Now, if you wanted to really stand out from the crowd in the late 1950s, your gaze turned to Italy, where the coach builders of the day were knocking out some absolutely drop-dead-sexy shapes. Carroll Shelby had been fascinated with the idea of melding American V8 performance with a European GT for years prior to the AC Cobra’s creation. Add to this mix two gentlemen: Gary Laughlin, a Texas oil man and gentleman racer who had just broken the crank in his Ferrari, and Peter Coltrin, an automotive journalist who had connections in Italy. After Shelby and Laughlin finished putting together the basic layout of the program, Coltrin got Laughlin in touch with Sergio Scaglietti, who agreed to do the bodywork on the cars, and Ed Cole, who discreetly pulled three Corvette chassis off the St. Louis lines before they received Corvette bodywork. The three rolling chassis (one fuelie four-speed and two dual-quad automatics) were shipped to Italy, where Scaglietti’s crew adapted the bodywork of the Ferrari 250 “Tour de France” to the larger Corvette platform in secret. Had Enzo Ferrari learned that one of his most trusted coach shops was using a Ferrari body on a Chevrolet, you could bet that the screaming would be heard all the way in Detroit.

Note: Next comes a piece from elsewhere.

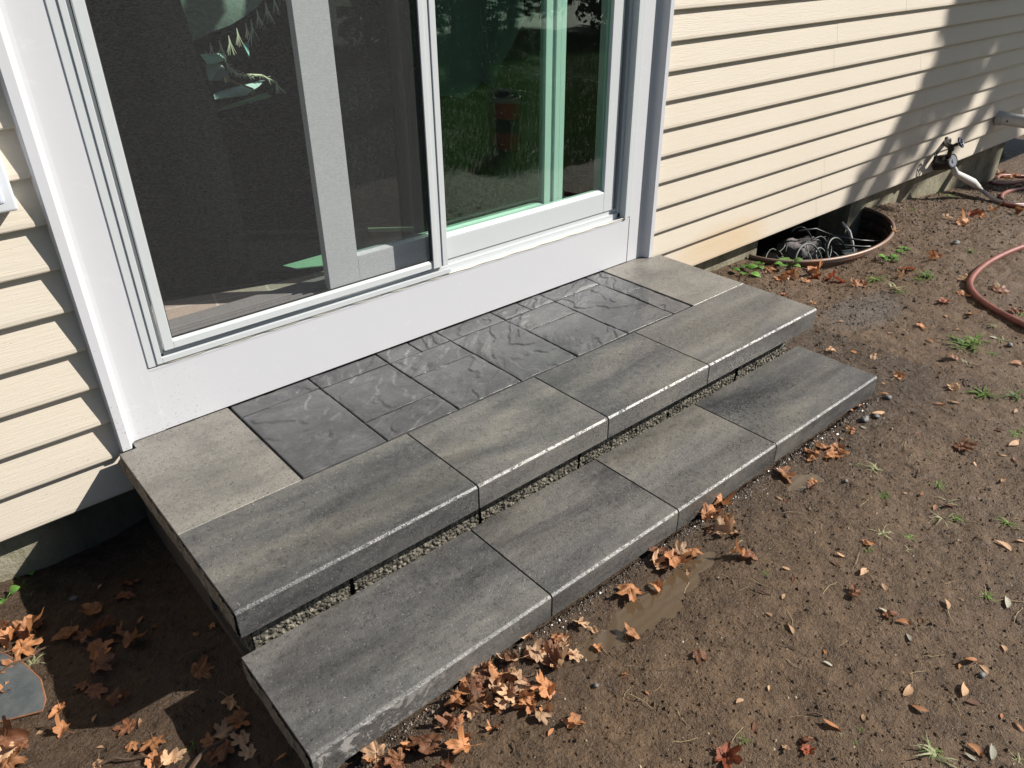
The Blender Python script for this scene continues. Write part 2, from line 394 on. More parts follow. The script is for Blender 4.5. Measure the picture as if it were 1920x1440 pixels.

Unfortunately, the timing couldn’t have been worse. One car was completed and returned to Laughlin in 1960, and he was unhappy with the fit and finish of the car. Then the other shoe fell: higher-ups inside GM had heard about the project and had informed Cole that the program was to be terminated immediately. Cole contacted Shelby late that night to inform him of the circumstances: GM was cutting their racing and performance in the light of the Automobile Manufacturing Association’s “gentlemen’s agreement” racing ban and was facing pressure from the U.S. Government, and in no way was an Italian-bodied Corvette going to see the light of day in that kind of environment. Only the three cars were made, with the two unfinished cars being sent back to the U.S. Jim Hall ended up with the second car, and after Shelby refused the third, it was sold off.